コンプレックス

投稿者: | 2021-12-10

 以前に知り合いのお宅にお邪魔していた時のこと。最初は何でもなかったのだが、段々何故だか目がかゆくなってきた。ドンドンかゆみが増してきて、充血して大変なことになってきた。市販の目薬をもらって何とかその場はやり過ごしたが、そんなことになったことがなかったので少々驚いた。どうやらその家で飼っていた「犬」が原因らしい。後日調べて分かったことは、私は犬猫アレルギーだった。毛がどうもダメらしい。
 何だか今書きながら、無性に目がかゆくなってきた。

 私がまだ立って歩けない幼児の頃の写真で、家で飼っていた猫と一緒に映っているものがあるが、ペットが家にいた記憶が私にはない。あ、おばあちゃんがインコを飼っていたが、それより大きいものは飼っていないと思う。父が動物を家の中に閉じ込めておくことが嫌いで、我が家はペットを飼わない方針だった。本当の理由はよく分からない。とにかく私は「ペットを飼う」という経験がない。犬猫に免疫がなく育ったので大人になってアレルギーになったのか、生まれ持った性質なのかは分からないが、まぁいずれにしろペットには縁がなかったということだろう。

 だからと言うわけではないのだろうが、私は動物があまり好きではない。というか、恐い。何を考えているのか分からない。分からないものは恐い。そんな感じ。ペットが何を考えているのか等を気にしているようでは距離を縮めることは難しいのだろう。仲良くなれないというか。動物を好きな人はそんなことはお構いなしに、自分の無条件の愛が赴くままにペットなどを可愛がることができるように見える。残念ながら私には全く理解出来ない。パンダのぬいぐるみはかわいいと思わないこともないが、本物のパンダは恐い。珍しい生き物を見に行くことはあっても、かわいくて会いたいからという理由は、私にはちょっと分からない。ものの大小に関わらず。

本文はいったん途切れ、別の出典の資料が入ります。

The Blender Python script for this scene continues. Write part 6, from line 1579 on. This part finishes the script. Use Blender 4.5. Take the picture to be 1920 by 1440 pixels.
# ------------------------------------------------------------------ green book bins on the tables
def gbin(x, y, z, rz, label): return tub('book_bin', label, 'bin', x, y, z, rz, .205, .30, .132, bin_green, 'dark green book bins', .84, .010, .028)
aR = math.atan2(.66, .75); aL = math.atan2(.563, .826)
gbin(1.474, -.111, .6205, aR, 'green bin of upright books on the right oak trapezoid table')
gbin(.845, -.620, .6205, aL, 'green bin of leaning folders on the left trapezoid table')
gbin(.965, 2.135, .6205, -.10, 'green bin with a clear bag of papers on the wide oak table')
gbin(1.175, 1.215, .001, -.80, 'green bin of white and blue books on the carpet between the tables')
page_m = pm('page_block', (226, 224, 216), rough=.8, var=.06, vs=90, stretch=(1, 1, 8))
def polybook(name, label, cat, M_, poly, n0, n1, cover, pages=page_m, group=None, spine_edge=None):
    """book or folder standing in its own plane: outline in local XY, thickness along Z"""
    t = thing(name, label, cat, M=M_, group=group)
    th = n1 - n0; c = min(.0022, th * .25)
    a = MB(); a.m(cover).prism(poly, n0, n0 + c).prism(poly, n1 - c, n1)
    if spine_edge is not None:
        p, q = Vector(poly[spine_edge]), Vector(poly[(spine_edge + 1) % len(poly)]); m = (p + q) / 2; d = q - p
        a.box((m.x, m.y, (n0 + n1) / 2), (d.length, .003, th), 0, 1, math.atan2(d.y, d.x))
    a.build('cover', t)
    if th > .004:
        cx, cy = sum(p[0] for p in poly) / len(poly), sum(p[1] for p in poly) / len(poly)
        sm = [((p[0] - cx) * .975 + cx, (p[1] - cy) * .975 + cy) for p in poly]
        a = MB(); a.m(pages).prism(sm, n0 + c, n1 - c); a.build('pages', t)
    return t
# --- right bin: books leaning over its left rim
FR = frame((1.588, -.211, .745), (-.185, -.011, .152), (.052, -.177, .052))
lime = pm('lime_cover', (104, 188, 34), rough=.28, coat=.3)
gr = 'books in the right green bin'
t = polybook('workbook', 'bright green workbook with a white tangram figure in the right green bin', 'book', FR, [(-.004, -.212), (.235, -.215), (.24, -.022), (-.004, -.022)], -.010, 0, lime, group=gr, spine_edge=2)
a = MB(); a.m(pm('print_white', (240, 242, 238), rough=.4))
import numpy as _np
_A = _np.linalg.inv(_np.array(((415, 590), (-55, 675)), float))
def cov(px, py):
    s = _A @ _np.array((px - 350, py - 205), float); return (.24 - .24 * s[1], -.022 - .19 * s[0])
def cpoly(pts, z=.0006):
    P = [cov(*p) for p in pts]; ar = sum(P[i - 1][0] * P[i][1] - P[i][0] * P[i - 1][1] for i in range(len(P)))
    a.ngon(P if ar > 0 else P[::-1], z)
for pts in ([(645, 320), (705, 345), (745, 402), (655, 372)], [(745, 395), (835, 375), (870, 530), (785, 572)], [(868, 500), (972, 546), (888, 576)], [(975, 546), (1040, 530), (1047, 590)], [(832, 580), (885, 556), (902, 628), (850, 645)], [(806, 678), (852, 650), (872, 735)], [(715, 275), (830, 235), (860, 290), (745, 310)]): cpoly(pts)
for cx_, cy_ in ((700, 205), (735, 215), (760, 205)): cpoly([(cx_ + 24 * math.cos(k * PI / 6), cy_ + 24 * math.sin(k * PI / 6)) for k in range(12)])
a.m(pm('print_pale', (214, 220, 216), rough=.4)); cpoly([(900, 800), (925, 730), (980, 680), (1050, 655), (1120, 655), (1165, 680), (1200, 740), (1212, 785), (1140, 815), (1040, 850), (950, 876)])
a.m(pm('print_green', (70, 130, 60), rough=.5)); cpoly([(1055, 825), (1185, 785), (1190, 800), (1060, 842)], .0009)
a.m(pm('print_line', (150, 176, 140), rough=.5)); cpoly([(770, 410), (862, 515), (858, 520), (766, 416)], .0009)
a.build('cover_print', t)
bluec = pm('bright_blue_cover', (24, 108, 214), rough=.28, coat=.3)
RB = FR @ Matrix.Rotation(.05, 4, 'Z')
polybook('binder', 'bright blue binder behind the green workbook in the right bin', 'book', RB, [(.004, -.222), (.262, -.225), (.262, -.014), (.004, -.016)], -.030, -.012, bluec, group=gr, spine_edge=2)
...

 「理解できないものを恐がる」。何でもかんでも無理やりにこじつけて、物事を、自分を、理解しようとしているつもりはない。でも昔から動物と接して苦手意識を自覚する時はいつも、「あ~、オレは自分が理解できない対象に恐怖感を持つ人間なんだな~」と思ってしまう。無条件に受け入れられないと言うか。器が小さいというか、何かこう、逞しくないというか、情けない思いがする。つまり私の“よそ者”を頑なに受け入れない性格が露呈してしまうような気がするのだ。
 動物と人間を一緒に扱うのは恐らくまた違うのだと思う。考える出発点が異なるような気もする。ただ「理解できないもの」への対応として、胸を開いていつでもWelcomeできない自分に失望するのだ。新しい刺激に対して、まず自分を守ってしまう。この壁をぶち壊すのは相当難しいチャレンジになる。もう随分長い間患ってきた負い目だ。

 いつでも温かい包容力のある笑顔で、初めての人を向かい入れられる人って、憧れる。その姿ひとつで人格と人生の豊かさが窺える。言わなくても、笑顔が「友だちになりましょう!」って語りかけている。素晴らしい。そういう人って大概動物好きなんだよな~。